Seu ativismo raiou junto com a contracultura, quando ainda liderava Paul McCartney, George Harrison e Ringo Star. Inebriado pelo movimento de não-violência de Gandhi, John Lennon passou a segunda metade dos anos 60 explorando filosofias orientais, chegando a viajar algumas vezes à Índia com os Beatles para se encontrar com o guru Maharishi.

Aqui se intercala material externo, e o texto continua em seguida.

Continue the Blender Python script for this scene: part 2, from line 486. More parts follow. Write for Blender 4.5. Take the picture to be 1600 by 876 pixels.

“Acredito em tudo até que me provem o contrário. Então acredito em fadas, mitos, dragões. Tudo isso existe, mesmo que seja somente na sua mente. Quem poderá dizer que sonhos e pesadelos não são tão reais quanto o aqui e agora?” – John Lennon

O humanismo natural de Lennon, somado às suas inúmeras experiências com drogas psicodélicas, transformou a religiosidade adquirida em fantásticas críticas, interpretações e previsões sobre o homem contemporâneo e o universo. Tanto a letra quanto os arranjos de I´m the Walrus anteciparam a Era da Informação desta virada de milênio, cientistas brincando de Deus, grotesca e sensacionalista cultura de massa e aldeia global; Lucy in the Sky with Diamonds, o expoente máximo da lisergia musical, foi a faixa mais celebrada do álbum mais importante da banda, “Sgt Pepper´s Lonely Heart Club Band”; o nonsense proposital de Strawberry Fields Forever é a simulação de um legítimo “papo de doidão”, com versos completamente sem sentido, que falam e não dizem nada. Strawberry Fields é o lugar para onde se vai quando em estado alterado de consciência, onde nada é real, e não há com o quê se preocupar.*

Um mundo sem John Lennon, encarnado física ou subjetivamente, é cínico, perigoso e austero como God e o desespero enquanto linguagem do divino – isto a humanidade já atestou. Suas iluminadas tempestades de genialidade abriram os clarões necessários para o estabelecimento da Nova Era anunciada por sua geração. Lennon nos deu a visão e agora, mais do que nunca, nos pede a prática. Senão… Instant Karma!

* As músicas citadas neste parágrafo foram compostas exclusivamente por John Lennon, embora a autoria de todas as canções feitas por ele e/ou por McCartney na época dos Beatles seja registrada em nome da dupla.